The two courts below, therefore, did not commit any error in holding that adoption of defendant No. 3 was not valid and his adoption was illegal. 12.Having negatived the contention of the learned Counsel for the appellant that adoption of defendant No. 3 was valid, the learned Counsel sought to contend that the defendant No. 3 had become owner by adverse possession if it was held that his adoption was invalid. I do not find any merit in this contention of the learned Counsel for appellant. Firstly, the second appeal has only been admitted only on the substantial question of law: whether the adoption of defendant No. 3 appellant was valid in law? At the time of admission of second appeal, this Court did not frame any other question. Presumably because the Court did not think any other substantial question of law arising in the second appeal. Sub-section (5) of section 100 C.P.C. provides that though the appeal shall be heard on the question formulated but that shall not take away power of the Court to hear the appeal on another substantial question of law not formulated by it, if it is satisfied that case involves such question. A question of adverse possession is largely a question of fact.
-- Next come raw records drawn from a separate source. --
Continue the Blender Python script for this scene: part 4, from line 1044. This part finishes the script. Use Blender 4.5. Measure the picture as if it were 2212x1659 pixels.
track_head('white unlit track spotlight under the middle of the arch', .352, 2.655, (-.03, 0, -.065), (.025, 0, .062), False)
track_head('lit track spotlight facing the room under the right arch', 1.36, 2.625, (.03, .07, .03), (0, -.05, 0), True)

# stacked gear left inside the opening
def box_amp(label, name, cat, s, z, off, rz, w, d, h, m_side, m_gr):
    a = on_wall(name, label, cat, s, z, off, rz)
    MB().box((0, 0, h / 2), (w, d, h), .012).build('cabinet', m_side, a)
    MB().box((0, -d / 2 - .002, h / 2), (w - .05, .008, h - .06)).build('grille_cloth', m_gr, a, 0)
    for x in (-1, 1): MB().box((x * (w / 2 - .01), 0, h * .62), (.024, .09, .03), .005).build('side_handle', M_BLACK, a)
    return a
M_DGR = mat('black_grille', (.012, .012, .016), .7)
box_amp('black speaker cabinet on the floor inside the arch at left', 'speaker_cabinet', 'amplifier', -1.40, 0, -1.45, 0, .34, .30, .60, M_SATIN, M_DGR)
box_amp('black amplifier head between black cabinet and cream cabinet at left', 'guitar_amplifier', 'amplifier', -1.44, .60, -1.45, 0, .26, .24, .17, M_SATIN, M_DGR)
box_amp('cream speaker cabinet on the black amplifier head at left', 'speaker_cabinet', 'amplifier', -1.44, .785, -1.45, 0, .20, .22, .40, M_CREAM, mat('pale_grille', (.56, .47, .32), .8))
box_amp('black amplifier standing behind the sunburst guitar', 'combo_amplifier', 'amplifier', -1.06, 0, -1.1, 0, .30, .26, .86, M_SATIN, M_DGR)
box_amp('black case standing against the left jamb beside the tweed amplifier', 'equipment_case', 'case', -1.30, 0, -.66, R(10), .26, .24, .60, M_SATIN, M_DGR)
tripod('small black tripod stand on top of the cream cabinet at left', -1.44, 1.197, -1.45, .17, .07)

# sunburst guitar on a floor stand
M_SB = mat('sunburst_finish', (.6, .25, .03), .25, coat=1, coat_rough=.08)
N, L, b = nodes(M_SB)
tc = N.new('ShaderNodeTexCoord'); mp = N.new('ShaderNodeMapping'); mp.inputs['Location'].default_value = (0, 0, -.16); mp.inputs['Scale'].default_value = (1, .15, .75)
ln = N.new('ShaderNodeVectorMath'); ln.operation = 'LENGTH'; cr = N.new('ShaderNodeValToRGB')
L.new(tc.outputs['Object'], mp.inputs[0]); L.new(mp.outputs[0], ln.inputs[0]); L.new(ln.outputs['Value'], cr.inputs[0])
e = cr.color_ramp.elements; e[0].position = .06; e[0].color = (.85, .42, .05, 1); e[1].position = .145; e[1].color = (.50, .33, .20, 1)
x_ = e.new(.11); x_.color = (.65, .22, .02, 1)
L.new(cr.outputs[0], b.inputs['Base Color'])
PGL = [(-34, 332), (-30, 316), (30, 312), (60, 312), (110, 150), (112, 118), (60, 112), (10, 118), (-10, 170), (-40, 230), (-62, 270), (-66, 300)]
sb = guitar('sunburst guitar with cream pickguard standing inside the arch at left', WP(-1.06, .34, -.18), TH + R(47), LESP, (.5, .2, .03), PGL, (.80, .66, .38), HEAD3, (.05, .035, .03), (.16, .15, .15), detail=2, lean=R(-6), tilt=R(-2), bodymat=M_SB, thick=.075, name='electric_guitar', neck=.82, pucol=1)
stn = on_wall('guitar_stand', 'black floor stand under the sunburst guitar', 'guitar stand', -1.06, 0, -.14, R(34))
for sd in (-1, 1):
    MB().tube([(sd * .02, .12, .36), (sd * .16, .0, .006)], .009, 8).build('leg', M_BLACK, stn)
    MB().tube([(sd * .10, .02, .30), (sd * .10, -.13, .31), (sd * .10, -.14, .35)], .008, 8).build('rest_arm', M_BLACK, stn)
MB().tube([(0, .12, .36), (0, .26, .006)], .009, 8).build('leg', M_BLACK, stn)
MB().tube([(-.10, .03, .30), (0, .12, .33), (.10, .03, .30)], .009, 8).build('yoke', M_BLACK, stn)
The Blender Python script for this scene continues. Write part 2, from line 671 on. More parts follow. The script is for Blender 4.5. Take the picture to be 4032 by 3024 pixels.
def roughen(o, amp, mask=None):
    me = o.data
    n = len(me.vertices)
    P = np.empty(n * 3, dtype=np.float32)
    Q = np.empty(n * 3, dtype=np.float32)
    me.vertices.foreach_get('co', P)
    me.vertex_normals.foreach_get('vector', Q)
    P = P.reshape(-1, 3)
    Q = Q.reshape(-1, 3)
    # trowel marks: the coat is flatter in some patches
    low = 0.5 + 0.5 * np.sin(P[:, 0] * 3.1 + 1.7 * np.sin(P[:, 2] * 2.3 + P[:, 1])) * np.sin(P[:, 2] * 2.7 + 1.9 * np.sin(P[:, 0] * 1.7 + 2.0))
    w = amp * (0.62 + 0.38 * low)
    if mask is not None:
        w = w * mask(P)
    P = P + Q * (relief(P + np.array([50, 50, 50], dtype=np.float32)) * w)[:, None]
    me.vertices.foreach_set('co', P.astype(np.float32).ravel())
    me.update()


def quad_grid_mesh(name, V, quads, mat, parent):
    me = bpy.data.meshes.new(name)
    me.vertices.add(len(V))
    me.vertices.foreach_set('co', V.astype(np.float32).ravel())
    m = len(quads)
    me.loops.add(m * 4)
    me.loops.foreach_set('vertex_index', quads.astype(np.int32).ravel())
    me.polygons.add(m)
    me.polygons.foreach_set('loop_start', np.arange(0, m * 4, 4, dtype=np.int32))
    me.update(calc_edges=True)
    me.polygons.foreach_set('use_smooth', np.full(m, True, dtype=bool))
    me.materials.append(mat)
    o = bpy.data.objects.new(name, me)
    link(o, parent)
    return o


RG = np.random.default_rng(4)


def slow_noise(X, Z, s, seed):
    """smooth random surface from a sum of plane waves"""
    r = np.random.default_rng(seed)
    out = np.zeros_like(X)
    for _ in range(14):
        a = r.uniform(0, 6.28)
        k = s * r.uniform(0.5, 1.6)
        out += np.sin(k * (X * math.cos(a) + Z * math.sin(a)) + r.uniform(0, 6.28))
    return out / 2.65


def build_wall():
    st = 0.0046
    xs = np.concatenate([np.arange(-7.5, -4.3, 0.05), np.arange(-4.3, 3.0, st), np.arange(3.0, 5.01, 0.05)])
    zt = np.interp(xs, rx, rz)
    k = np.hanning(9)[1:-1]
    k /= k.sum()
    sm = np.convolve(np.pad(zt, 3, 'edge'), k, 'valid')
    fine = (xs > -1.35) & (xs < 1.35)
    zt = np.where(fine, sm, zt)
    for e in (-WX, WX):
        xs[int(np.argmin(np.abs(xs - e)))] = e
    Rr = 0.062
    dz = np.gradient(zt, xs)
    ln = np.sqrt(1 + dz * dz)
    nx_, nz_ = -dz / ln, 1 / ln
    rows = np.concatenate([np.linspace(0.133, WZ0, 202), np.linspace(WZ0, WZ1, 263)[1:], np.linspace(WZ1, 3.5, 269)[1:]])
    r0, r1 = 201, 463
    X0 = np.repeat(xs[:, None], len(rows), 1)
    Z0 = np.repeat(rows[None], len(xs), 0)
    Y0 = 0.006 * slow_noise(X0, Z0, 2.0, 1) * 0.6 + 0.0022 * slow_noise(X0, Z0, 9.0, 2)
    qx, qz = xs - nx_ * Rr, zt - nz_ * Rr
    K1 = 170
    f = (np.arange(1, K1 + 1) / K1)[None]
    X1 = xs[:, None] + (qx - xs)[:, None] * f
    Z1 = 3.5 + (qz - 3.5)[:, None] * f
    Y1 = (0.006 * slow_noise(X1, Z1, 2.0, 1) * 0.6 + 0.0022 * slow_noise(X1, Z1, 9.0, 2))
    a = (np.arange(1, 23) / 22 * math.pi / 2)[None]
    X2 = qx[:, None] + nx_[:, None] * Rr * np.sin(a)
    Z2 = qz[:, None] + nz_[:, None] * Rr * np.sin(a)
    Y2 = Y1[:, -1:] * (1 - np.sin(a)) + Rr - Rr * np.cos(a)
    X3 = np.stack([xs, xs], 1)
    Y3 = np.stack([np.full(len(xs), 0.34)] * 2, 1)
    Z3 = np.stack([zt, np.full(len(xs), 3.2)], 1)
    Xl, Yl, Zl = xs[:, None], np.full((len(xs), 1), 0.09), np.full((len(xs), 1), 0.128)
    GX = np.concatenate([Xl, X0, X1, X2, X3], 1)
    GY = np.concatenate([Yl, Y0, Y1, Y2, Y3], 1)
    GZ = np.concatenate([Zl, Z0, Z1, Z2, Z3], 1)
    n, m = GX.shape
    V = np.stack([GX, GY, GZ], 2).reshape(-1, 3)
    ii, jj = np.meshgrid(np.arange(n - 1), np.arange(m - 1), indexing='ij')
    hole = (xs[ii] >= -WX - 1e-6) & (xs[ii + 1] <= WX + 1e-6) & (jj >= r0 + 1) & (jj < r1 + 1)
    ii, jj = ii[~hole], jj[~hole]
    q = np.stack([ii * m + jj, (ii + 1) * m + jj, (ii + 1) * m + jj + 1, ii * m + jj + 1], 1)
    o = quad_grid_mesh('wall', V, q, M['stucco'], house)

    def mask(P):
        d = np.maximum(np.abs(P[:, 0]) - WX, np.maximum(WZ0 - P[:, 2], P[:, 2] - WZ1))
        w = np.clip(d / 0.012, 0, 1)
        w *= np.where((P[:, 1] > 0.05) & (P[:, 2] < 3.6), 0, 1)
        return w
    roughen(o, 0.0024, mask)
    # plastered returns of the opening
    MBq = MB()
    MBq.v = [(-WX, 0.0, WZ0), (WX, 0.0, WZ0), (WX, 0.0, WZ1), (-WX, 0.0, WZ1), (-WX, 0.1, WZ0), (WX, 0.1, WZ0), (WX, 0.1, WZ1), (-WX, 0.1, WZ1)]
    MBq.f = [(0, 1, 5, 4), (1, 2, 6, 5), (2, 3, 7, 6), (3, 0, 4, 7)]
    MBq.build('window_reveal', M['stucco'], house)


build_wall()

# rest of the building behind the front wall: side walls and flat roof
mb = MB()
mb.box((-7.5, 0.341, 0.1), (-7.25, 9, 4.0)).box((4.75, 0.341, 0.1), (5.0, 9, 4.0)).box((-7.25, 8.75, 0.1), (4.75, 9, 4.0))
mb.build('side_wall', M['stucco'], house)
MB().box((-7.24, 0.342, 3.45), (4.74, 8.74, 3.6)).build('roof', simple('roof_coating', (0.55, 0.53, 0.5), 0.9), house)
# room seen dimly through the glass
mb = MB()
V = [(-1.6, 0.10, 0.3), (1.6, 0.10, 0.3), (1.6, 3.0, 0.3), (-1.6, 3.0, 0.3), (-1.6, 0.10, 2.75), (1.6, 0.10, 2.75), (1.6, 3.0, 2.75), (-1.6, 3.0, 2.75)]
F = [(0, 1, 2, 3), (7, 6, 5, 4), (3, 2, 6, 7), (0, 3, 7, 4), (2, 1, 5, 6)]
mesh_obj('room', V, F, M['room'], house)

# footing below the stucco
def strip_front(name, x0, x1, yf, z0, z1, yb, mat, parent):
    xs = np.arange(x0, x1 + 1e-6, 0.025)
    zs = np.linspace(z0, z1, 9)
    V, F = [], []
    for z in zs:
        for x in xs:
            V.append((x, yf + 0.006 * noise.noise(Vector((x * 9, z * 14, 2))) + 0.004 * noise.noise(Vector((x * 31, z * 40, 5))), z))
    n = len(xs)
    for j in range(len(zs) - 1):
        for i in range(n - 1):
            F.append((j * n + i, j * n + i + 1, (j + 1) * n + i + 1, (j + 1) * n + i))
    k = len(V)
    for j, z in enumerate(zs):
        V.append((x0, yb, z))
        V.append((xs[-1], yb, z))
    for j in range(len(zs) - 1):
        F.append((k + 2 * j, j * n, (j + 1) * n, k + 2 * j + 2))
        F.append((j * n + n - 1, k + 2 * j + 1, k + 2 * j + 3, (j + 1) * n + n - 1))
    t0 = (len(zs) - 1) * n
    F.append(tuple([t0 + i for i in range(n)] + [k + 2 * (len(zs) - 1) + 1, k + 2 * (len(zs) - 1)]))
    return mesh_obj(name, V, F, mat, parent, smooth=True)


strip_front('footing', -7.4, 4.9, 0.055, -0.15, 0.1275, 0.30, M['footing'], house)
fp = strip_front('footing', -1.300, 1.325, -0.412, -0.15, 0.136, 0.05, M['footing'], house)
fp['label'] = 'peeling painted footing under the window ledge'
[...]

In the present case I am satisfied with the reasons recorded by two courts below that possession of defendant No. 3 over the land bearing R. S. No. 183/2 and 225/7-B was permissive and therefore question of adverse possession did not arise. This finding recorded by the courts below is concluded on facts and does not give rise to any question of law, much less substantial question of law. 13.Second appeal, therefore, has no merit and it is dismissed with no order as to costs. Appeal dismissed.